In January 2003, Keidanren published a vision for the future titled Japan 2025: Envisioning a Vibrant, Attractive Nation in the Twenty-first Century. Japan's political, economic, and social systems have lost the ability to adapt swiftly to changing conditions, such as the country's falling birthrate and aging population and the intensification of global competition. Japan 2025 outlined a grand design for a private-sector-driven society characterized by individual autonomy, marking a shift away from the old bureaucracy-led model of growth. Our goal is a society in which individuals and corporations can freely express their creativity and the dynamism of individual diversity is harnessed for the development of Japan as a whole.
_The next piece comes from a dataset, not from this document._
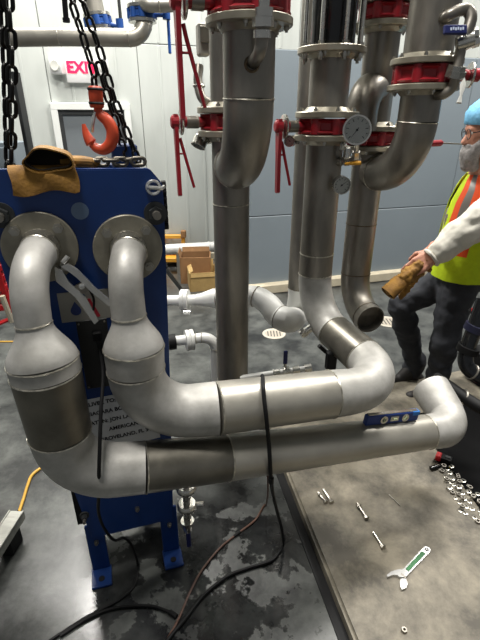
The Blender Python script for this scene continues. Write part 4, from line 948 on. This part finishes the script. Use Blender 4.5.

At the same time, Japan should aim to be a nation that contributes to the international community and is trusted and respected by the world.

To realize this vision, politicians must display strong leadership in forcefully pursuing the reforms needed to tackle the falling birthrate, to revitalize the economy and industry, and to bring about austere, effective government, as well as in establishing firm security and foreign policies as the foundation of the nation.

Interim Policy Priorities

From this perspective, Keidanren believes the following 10 policy goals merit particularly urgent attention.

1. Tax and fiscal reform to boost Japan's economic dynamism and international competitiveness

2. Comprehensive reform of the social-security system to remove the anxieties of the Japanese people

3. Regulatory reform, public-private partnerships, and the enactment of economic legislation to make full use of private-sector dynamism

4. Pursuit of policies to upgrade Japan's capabilities in science and technology

5. Advancement of truly effective energy and environmental policies to bring about a sustainable society

6. Educational reforms to nurture broad-minded individuals capable of fulfilling their potential

7. Promotion of employment and labor policies that harness the diverse potential of individuals

8. Promotion of regional autonomy and of vibrant, flexible, safe, and secure communities and cities

9. Promotion of trade, investment, and economic cooperation policies appropriate to an age of intense global competition

10. Pursuit of strategic foreign and security policies that adapt to changing domestic and international circumstances

The above priority policies will be used as the criteria for Keidanren's policy assessment of political parties in 2005.